The solution is simple: follow the data. We live in a world where there’s more data than ever available. If you base your supply chain planning on that data, you’ll keep the threat of instinct-driven decisions from haunting your operation.

 

2. Firefighting Instead of Planning

It’s hard to ignore an immediate crisis. An order is late, and your best customer is desperate to receive it. You’re typically focused on planning, but it’s time to take the initiative, drop everything and take care of this ASAP! Right?

Wrong.

Although you might get a nice pat on the back for solving today’s problem, as a supply chain planner, you should be concerned with tomorrow’s problems. Putting out fires is someone else’s job. (If it’s not, it should be!) Your job is to examine the data behind incidents like today’s shipment snafu, understand how and why it occurred, and take steps to prevent it from happening again. Resist the urge to be a firefighter. Focus on preparing your organization for the future.

 

3. Living in the Past

Making data-driven decisions is important (see haunting mistake #1). But it’s easy to fall into the trap of spending too much time and energy analyzing what has happened instead of considering what will happen. Past is prologue, and it forms the foundation of your planning, but don’t get stuck in it. Obsessing about what happened in the past is no way to plan for the future.

In supply chain planning, history seldom repeats itself – but it does rhyme. In other words, the future isn’t going to be an exact replica of the past. Historical data should be used to heighten your awareness of future possibilities so that you can create broader plans and strategies that anticipate and mitigate related issues that help silence that echo.

 

4. Chasing Absolute Precision

Just as perfection is the enemy of progress, the quest for absolute precision can be the downfall of successful supply chain planning. Making a day-by-day plan for the entire year might sound like an airtight strategy for supply chain perfection but, in reality, doing so accurately simply isn’t viable. Typically, near-term forecasts – say, one month out – have a 15-30% margin of error. Once you get to 10 months out, it’s more like 40-50%. Forecast accuracy decays over time.

Planning too precisely and too far out is a waste of time and resources. It might be nice to know that your predictions turn out to be correct from time to time, but that’s beside the point. Even a broken clock is right twice a day. Chasing precision above all else actually makes you less prepared for the uncertainty of the future. It’s better to be roughly right than precisely wrong.

 

5. Valuing Accuracy Over Usefulness

Making accurate high-level forecasts can be fairly tempting. Let’s say you accurately predict that the company is going to make $100.3 million next month. From a supply chain planning angle, what you really needed to know is which products to build, which inventories to adjust, and which customers to ship to. Although your accurate, high-level prediction might be great for your ego, it’s not useful in the supply chain.

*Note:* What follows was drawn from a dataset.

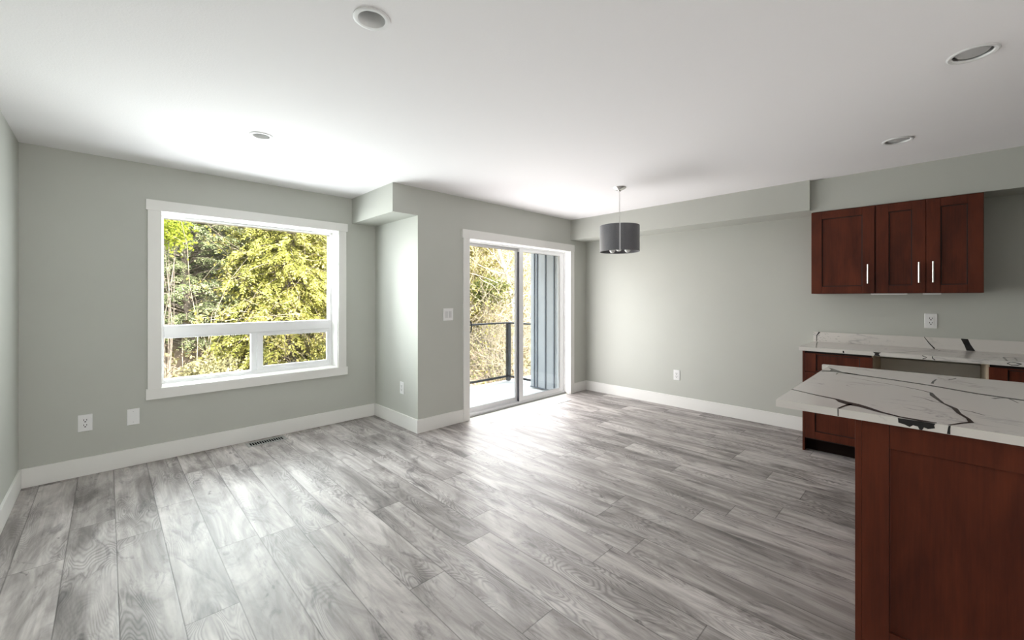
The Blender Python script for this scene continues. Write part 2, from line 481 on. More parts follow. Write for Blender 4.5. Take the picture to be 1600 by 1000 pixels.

Don’t waste time and effort chasing accuracy by focusing on the wrong metrics. As a supply chain planner, your job is to provide useful information to the organization – the nuts and bolts of the operation. Prioritizing high-level accuracy over practical supply chain specifics is a surefire recipe for unpreparedness.

 

Avoid the Chilling Consequences With Common Sense Planning

Effective supply chain planning is about preparing for possibilities rather than becoming fixated on a specific number or situation. Consider the “what if?” scenarios around those possibilities – the loss of a key customer or the shutdown of a supplier, for instance. And keep an eye on current events, like the news leading up to the recent East Coast port labor strike. Contemplate all these potential disruptions and use your data to run the numbers and simulate those scenarios before they happen so you’re more prepared when and if they actually do.

The most haunting mistakes supply chain planners make are the result of the inherent uncertainty of the future and the frustrating impossibility of calculating the effects of that uncertainty. Let data and smarter decisions be the flashlight that reveals and helps you avoid the potential jump scares of supply chain planning.